Past event

21 September 2023

Sala Teatro

20:30

Orchestra Mozart
Daniele Gatti
, conductor

Ludwig van Beethoven
Symphony No. 4 in B-flat major, Op. 60
Symphony No. 5 in C minor, Op. 67

Daniele Gatti conducts Beethoven's Fourth and Fifth symphonies. What better start to the season could the Milanese conductor – who has undertaken to perform Beethoven's complete symphonies with the Orchestra Mozart – have in store for the LuganoMusica audience?

And when the Symphony No. 5 is performed on stage, one can only think of absolute music, pure energy that transcends all limits through the power of the soul. The infinite soul of such beauty still finds its own strength today, just as the first reviewer Hoffmann wrote in the Allgemeine Musikalische Zeitung: the Fifth has a kind of revelatory power.

It leads the human being to unsuspected levels of awareness: "It opens up an unknown realm to man". It introduces and accompanies us into a world devoid of anything in common with "the outer world of the senses that surround us" that it does not even resemble. The nostalgia for places never seen and the sadness felt at the remembrance of words never heard are the innermost roots of Romantic restlessness. The answers to our questions come spontaneously, luminously. Beethoven's music moves the levers of emotion. "He separates his ego from the inner realm of sounds and rules over them like an absolute lord".

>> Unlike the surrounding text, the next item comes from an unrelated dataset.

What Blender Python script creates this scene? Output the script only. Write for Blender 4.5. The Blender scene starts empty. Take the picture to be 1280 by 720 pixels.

It is a wonderful listening opportunity to compare the two works on this concert's bill. Although the two symphonies are profoundly different in intent and form, they are closely related. The gestation of the Fifth Symphony – a work full of doubts and questioning – lasted four years and represented an almost obsessive commitment for Beethoven.

The Fourth Symphony was born in the shadow of this major work, at the request of Count Franz von Oppersdorf, almost as a distraction. Devoid of titanic ambitions and inspired instead by aesthetic principles of pure entertainment, the Fourth has a lively, alert, joyful character, or one of heavenly sweetness.

 In the Fifth Symphony, it is "destiny beating at the door", as legend has it – in Beethoven's own words – opposites struggle in an ever-changing antagonism: violent contrasts are followed by softer, more lyrical moments, rhythmic passages alternate with gentler accents leading towards more delicate thematic lines in an ever-growing climax, ending in a liberating finale that underpins the entire development of one of the symphonic greatest masterpieces.